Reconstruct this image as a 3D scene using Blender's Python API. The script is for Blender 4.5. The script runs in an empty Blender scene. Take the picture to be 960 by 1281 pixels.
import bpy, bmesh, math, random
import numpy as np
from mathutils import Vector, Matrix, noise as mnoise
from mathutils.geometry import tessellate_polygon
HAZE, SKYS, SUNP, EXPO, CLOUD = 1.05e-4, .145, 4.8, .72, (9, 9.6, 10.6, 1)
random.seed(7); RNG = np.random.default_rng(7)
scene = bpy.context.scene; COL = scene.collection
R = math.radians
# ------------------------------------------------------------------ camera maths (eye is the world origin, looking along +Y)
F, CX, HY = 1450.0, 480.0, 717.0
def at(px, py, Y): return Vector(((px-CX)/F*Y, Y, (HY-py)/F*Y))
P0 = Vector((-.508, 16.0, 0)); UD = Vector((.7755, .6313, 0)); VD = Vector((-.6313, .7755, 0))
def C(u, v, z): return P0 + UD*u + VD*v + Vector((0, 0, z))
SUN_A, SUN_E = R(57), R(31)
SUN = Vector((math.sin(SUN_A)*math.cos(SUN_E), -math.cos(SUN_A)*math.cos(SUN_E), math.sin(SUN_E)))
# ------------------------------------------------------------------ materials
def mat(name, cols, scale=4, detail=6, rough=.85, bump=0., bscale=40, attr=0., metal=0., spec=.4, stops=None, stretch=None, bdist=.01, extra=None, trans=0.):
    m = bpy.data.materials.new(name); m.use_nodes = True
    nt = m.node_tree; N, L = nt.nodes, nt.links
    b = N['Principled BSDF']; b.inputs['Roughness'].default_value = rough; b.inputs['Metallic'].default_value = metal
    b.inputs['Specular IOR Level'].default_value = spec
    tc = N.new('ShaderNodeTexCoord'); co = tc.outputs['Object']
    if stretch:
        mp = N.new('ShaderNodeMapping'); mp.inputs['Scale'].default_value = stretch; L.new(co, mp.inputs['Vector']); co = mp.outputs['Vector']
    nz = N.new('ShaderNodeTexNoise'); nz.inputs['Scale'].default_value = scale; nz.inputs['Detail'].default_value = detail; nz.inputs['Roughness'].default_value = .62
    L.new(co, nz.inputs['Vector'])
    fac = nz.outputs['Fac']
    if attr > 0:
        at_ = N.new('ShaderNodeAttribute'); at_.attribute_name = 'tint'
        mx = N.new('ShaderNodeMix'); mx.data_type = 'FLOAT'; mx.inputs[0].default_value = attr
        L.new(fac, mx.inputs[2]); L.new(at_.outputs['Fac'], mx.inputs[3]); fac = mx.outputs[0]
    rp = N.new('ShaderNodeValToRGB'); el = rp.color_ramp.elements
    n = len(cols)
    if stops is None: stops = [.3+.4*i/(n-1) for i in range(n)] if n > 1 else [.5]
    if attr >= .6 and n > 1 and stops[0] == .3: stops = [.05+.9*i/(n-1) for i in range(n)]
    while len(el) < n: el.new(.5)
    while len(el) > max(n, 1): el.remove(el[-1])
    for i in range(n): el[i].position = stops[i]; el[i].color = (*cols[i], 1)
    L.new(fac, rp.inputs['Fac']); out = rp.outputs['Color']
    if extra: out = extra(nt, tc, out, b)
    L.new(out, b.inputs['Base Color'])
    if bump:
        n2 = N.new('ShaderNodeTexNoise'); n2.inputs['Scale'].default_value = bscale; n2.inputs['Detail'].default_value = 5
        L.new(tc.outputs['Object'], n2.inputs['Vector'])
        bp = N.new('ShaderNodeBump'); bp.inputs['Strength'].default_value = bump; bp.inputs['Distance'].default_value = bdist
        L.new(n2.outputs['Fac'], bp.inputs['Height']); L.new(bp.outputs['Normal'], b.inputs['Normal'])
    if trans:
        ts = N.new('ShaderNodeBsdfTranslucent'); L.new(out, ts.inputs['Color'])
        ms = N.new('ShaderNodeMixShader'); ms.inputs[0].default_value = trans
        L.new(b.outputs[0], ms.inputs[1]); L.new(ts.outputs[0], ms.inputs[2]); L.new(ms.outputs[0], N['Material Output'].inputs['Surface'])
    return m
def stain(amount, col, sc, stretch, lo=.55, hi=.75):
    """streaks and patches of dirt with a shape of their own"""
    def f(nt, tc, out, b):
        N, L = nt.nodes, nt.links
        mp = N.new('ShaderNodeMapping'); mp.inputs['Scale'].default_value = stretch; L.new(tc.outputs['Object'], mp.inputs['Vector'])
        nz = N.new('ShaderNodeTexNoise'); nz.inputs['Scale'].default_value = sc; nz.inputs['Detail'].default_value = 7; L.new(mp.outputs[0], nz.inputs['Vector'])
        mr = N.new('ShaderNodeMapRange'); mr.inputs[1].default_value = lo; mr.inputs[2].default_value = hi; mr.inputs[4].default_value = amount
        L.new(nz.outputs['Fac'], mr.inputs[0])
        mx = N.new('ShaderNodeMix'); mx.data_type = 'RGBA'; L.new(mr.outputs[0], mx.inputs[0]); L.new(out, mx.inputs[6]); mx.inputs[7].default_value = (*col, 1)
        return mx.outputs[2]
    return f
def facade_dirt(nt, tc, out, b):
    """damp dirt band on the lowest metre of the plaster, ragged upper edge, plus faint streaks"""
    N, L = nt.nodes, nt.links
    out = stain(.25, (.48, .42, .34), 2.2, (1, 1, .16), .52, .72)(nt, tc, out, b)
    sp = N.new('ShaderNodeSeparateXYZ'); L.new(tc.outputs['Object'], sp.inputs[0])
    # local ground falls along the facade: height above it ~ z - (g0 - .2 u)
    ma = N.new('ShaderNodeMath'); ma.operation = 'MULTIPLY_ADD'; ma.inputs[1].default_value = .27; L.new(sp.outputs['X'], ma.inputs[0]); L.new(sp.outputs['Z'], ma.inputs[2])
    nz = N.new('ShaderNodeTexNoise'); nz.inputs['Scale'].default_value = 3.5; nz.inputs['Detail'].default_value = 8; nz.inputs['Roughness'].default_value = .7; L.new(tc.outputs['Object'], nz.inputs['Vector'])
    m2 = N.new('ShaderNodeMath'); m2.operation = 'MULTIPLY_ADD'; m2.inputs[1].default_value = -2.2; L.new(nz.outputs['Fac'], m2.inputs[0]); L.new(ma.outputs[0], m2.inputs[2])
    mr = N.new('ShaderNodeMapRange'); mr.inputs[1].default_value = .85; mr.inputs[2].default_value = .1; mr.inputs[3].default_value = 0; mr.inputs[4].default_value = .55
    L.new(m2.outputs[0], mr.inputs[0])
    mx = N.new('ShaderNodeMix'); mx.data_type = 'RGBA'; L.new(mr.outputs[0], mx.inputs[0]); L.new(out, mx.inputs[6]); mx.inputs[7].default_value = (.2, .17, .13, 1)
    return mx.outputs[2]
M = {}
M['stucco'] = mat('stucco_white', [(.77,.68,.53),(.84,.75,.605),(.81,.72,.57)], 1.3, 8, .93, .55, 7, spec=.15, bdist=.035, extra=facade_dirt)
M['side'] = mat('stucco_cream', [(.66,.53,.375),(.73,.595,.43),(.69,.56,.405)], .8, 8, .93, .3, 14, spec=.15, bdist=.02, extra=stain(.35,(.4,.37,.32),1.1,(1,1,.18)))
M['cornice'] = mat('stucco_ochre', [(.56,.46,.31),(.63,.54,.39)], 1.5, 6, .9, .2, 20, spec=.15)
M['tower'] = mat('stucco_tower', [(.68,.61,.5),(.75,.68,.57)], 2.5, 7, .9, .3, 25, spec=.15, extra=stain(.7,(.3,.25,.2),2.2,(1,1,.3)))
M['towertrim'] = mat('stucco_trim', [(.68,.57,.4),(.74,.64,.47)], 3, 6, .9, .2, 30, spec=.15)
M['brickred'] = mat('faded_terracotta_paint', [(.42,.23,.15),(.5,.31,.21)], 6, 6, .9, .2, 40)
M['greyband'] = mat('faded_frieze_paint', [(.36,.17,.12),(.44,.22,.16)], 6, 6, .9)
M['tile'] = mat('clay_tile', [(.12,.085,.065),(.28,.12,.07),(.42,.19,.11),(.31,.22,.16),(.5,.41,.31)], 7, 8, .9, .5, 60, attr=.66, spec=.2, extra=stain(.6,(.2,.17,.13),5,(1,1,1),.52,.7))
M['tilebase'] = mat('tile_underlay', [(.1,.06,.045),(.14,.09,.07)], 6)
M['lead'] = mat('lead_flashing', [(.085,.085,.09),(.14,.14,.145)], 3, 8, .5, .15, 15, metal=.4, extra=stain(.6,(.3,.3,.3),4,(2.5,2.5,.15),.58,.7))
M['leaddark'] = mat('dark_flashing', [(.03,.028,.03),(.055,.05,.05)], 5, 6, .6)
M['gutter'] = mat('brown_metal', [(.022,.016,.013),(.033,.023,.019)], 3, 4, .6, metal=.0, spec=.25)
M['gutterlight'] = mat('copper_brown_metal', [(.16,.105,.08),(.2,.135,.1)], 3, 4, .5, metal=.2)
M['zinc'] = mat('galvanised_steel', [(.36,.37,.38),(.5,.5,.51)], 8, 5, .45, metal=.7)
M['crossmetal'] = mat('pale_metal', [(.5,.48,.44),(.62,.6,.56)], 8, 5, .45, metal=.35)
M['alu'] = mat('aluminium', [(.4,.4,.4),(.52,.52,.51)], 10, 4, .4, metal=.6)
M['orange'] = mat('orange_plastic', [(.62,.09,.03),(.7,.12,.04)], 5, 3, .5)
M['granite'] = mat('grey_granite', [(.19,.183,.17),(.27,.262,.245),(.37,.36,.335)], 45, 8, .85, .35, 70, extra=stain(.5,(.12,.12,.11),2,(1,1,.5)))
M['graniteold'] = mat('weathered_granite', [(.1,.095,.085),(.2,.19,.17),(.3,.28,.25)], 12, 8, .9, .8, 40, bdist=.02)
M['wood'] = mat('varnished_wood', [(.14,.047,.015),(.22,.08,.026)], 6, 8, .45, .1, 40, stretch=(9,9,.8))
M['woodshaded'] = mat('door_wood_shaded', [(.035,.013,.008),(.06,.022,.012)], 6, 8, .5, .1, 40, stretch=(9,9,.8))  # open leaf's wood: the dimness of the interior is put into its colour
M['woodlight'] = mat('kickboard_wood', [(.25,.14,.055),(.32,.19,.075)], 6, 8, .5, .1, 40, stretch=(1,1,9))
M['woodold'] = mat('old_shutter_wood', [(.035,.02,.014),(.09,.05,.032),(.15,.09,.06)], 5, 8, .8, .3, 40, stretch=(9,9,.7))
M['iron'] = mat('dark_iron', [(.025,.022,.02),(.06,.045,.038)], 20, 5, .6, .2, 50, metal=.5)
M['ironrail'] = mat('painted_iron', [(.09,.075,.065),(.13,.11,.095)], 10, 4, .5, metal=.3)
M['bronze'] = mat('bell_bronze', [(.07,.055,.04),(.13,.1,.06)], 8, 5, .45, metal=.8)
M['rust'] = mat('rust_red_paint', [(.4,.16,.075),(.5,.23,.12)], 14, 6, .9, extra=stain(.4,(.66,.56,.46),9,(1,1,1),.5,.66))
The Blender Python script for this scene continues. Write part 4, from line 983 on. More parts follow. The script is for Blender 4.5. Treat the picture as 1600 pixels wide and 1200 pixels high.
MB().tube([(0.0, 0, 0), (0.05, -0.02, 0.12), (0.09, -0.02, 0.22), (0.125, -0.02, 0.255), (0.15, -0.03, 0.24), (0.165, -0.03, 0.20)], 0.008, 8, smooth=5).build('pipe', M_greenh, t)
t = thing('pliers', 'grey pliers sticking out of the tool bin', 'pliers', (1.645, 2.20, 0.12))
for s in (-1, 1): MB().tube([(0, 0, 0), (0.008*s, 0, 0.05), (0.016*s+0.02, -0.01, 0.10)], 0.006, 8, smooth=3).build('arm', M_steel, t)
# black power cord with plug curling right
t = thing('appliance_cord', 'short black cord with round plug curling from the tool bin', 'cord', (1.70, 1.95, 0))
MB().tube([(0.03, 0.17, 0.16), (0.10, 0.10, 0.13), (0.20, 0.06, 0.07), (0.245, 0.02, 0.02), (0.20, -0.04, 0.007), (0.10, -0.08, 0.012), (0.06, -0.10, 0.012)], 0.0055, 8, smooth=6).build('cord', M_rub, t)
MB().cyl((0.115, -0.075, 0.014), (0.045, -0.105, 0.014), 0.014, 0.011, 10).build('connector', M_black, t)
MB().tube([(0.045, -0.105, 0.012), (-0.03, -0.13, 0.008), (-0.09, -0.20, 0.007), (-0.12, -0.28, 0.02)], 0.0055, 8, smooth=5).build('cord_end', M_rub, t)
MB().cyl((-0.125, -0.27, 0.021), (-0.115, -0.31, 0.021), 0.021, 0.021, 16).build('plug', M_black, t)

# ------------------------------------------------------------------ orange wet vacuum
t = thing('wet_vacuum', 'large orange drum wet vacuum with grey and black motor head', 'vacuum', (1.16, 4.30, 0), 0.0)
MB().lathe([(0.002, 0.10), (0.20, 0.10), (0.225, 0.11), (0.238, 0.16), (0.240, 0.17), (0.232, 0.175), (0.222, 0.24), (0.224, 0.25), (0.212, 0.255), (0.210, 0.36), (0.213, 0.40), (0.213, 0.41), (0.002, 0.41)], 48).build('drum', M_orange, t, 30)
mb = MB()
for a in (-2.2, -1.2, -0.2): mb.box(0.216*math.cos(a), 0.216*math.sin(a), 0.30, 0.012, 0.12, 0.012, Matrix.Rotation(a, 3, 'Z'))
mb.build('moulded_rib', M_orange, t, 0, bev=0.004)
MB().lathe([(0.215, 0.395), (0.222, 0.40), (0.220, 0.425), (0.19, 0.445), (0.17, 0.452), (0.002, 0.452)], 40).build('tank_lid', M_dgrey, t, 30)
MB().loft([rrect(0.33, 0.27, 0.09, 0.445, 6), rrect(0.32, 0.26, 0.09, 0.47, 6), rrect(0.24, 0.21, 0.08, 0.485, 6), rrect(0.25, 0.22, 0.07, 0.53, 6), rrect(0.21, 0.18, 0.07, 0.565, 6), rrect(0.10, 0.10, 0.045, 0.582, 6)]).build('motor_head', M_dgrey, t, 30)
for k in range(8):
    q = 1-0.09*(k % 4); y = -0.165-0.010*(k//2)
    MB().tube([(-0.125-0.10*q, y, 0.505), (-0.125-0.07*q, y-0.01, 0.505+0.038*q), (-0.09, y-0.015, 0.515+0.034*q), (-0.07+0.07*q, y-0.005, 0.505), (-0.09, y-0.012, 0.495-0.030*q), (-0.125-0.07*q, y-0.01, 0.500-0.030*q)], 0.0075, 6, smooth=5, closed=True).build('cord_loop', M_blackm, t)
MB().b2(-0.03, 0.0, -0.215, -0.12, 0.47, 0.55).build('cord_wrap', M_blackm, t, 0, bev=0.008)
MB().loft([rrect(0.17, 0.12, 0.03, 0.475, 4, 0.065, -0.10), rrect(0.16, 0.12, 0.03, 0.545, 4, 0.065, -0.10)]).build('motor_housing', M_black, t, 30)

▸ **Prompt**
Repeat exactly, and only, the lines from the one containing "The Blender Python" through the one containing "16).build('plug', M_black, t)", both included.

▸ **Expected output**
The Blender Python script for this scene continues. Write part 4, from line 983 on. More parts follow. The script is for Blender 4.5. Treat the picture as 1600 pixels wide and 1200 pixels high.
MB().tube([(0.0, 0, 0), (0.05, -0.02, 0.12), (0.09, -0.02, 0.22), (0.125, -0.02, 0.255), (0.15, -0.03, 0.24), (0.165, -0.03, 0.20)], 0.008, 8, smooth=5).build('pipe', M_greenh, t)
t = thing('pliers', 'grey pliers sticking out of the tool bin', 'pliers', (1.645, 2.20, 0.12))
for s in (-1, 1): MB().tube([(0, 0, 0), (0.008*s, 0, 0.05), (0.016*s+0.02, -0.01, 0.10)], 0.006, 8, smooth=3).build('arm', M_steel, t)
# black power cord with plug curling right
t = thing('appliance_cord', 'short black cord with round plug curling from the tool bin', 'cord', (1.70, 1.95, 0))
MB().tube([(0.03, 0.17, 0.16), (0.10, 0.10, 0.13), (0.20, 0.06, 0.07), (0.245, 0.02, 0.02), (0.20, -0.04, 0.007), (0.10, -0.08, 0.012), (0.06, -0.10, 0.012)], 0.0055, 8, smooth=6).build('cord', M_rub, t)
MB().cyl((0.115, -0.075, 0.014), (0.045, -0.105, 0.014), 0.014, 0.011, 10).build('connector', M_black, t)
MB().tube([(0.045, -0.105, 0.012), (-0.03, -0.13, 0.008), (-0.09, -0.20, 0.007), (-0.12, -0.28, 0.02)], 0.0055, 8, smooth=5).build('cord_end', M_rub, t)
MB().cyl((-0.125, -0.27, 0.021), (-0.115, -0.31, 0.021), 0.021, 0.021, 16).build('plug', M_black, t)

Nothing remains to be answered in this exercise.